Date: January 27, 2005

The following statement is from Salomón Lerner Febres, president of the Truth and Reconciliation Commission:

Among the many painful choices that every postconflict community must make, one in particular is both unavoidable and necessary: to remember or to forget. In forming a Truth and Reconciliation Commission, Peru has chosen to remember. It has thereby opted for truth. It is a moral decision that requires courage and maturity.

In coming to terms with two decades of violence, Peru's Truth and Reconciliation Commission's underlying task has been the search for facts, information, and evidence, and the connections between them. The images shown here represent a part of the truth we were charged to recover.

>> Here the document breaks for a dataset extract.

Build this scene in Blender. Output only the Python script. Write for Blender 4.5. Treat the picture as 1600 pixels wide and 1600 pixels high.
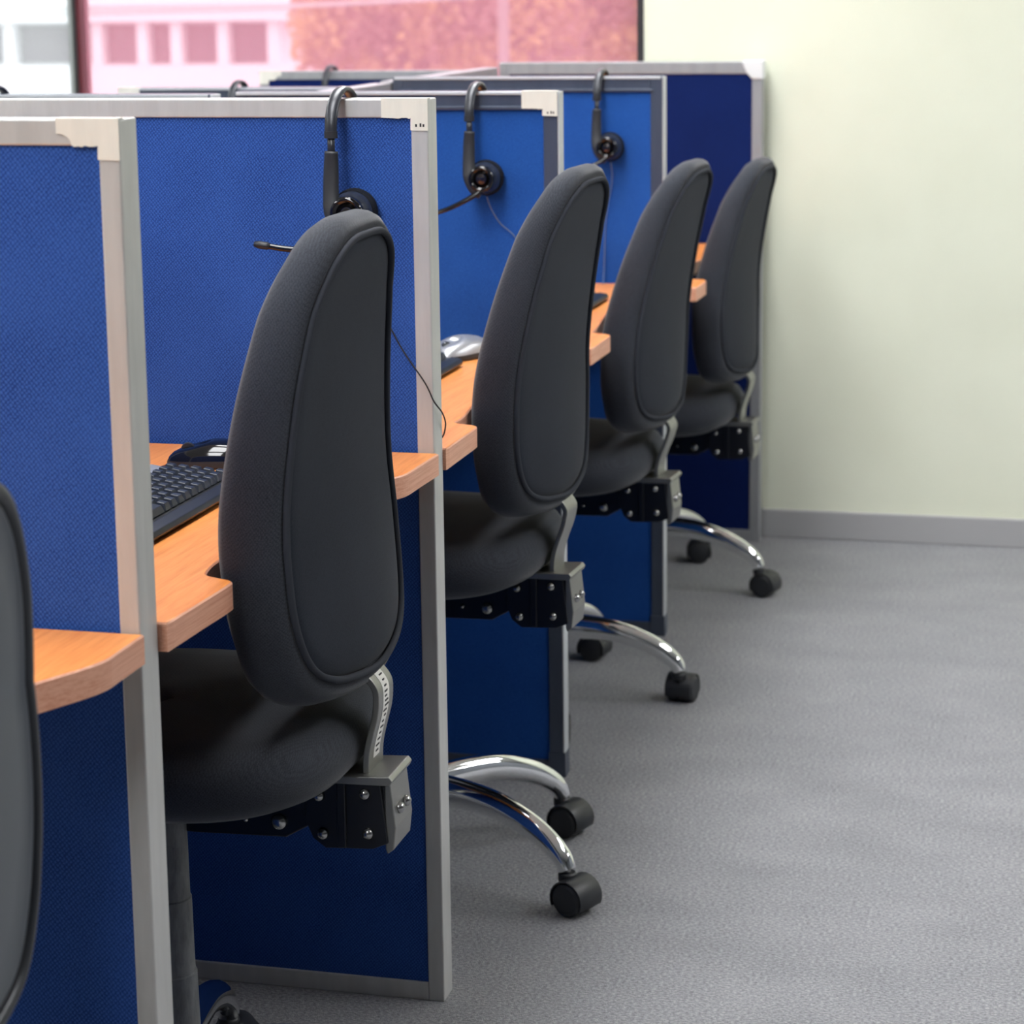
import bpy, bmesh, math, random
from mathutils import Vector, Matrix, noise
PI = math.pi
random.seed(7)
S = bpy.context.scene
COL = S.collection
for o in list(bpy.data.objects):
    bpy.data.objects.remove(o)

# ------------------------------------------------------------------ camera
F_PX, CX, CY = 3658.6, 798.3, 670.6
PITCH, YAW, ROLL, HC = .1855, .2495, .0128, 1.3883
def cam_axes():
    cp, sp, cy, sy = math.cos(PITCH), math.sin(PITCH), math.cos(YAW), math.sin(YAW)
    F = Vector((-sy*cp, cy*cp, -sp)); R = Vector((cy, sy, 0)); D = F.cross(R)
    cr, sr = math.cos(ROLL), math.sin(ROLL)
    return cr*R + sr*D, -sr*R + cr*D, F
_R, _D, _F = cam_axes()
cd = bpy.data.cameras.new('camera'); cam = bpy.data.objects.new('camera', cd); COL.objects.link(cam)
M = Matrix((( _R.x, -_D.x, -_F.x, 0), (_R.y, -_D.y, -_F.y, 0), (_R.z, -_D.z, -_F.z, HC), (0, 0, 0, 1)))
cam.matrix_world = M
cd.sensor_fit = 'HORIZONTAL'; cd.sensor_width = 36; cd.lens = 36*F_PX/1600
cd.shift_x = (800-CX)/1600; cd.shift_y = (CY-800)/1600
cd.clip_start = .05; cd.clip_end = 400
cd.dof.use_dof = True; cd.dof.focus_distance = 2.85; cd.dof.aperture_fstop = 8.5
S.camera = cam

# ------------------------------------------------------------------ world, exposure
w = bpy.data.worlds.new('World'); S.world = w; w.use_nodes = True
bg = w.node_tree.nodes['Background']
bg.inputs[0].default_value = (.93, .97, 1, 1); bg.inputs[1].default_value = 2.5
LIGHT = 16.0                     # radiance of the ceiling light diffusers
S.view_settings.view_transform = 'Standard'; S.view_settings.look = 'None'
S.view_settings.gamma = 1; S.view_settings.exposure = 0.0; S.view_settings.use_curve_mapping = False

# ------------------------------------------------------------------ materials
def lin(c):
    return tuple((x/12.92 if x <= .04045 else ((x+.055)/1.055)**2.4) for x in c)
def srgb(r, g, b): return (*lin((r/255, g/255, b/255)), 1)
def mat(name, col, rough=.5, metal=0, spec=.5, **kw):
    m = bpy.data.materials.new(name); m.use_nodes = True
    b = m.node_tree.nodes['Principled BSDF']
    b.inputs['Base Color'].default_value = col if len(col) == 4 else (*col, 1)
    b.inputs['Roughness'].default_value = rough; b.inputs['Metallic'].default_value = metal
    b.inputs['Specular IOR Level'].default_value = spec
    for k, v in kw.items(): b.inputs[k.replace('_', ' ')].default_value = v
    return m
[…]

Our responsibility was to offer the country a portrait of itself, to reconstruct the experiences of the victims of the violence. The images selected for this exhibition come from a bank of 1,725 photographs belonging to more than 90 photographic archives. They capture the events that occurred between 1980 and 2000, and attempt to create a visual narrative of a period that caused the deaths or forced disappearance of as many as 60,000 people.

These photographs document the resistance of thousands of men and women in terrible circumstances. The desolation and perplexity written on their faces is the most powerful testimony about Peru's tragedy. At the same time the photographs give us an urgent mandate: to ensure that the past is never forgotten, either on purpose or through indifference. And it compels us to write our recent history with an understanding of the causes, integrating into this knowledge the memory of those who suffered in silence.

By showing these images, the Truth and Reconciliation Commission wishes to acknowledge those professionals who, in spite of the heat of the violence, looked at the victims with eyes of compassion and solidarity. The commission is also offering all Peruvians the visual evidence of a history that we must not only understand, but also identify as our own. Only then can we build a more peaceful and humane country.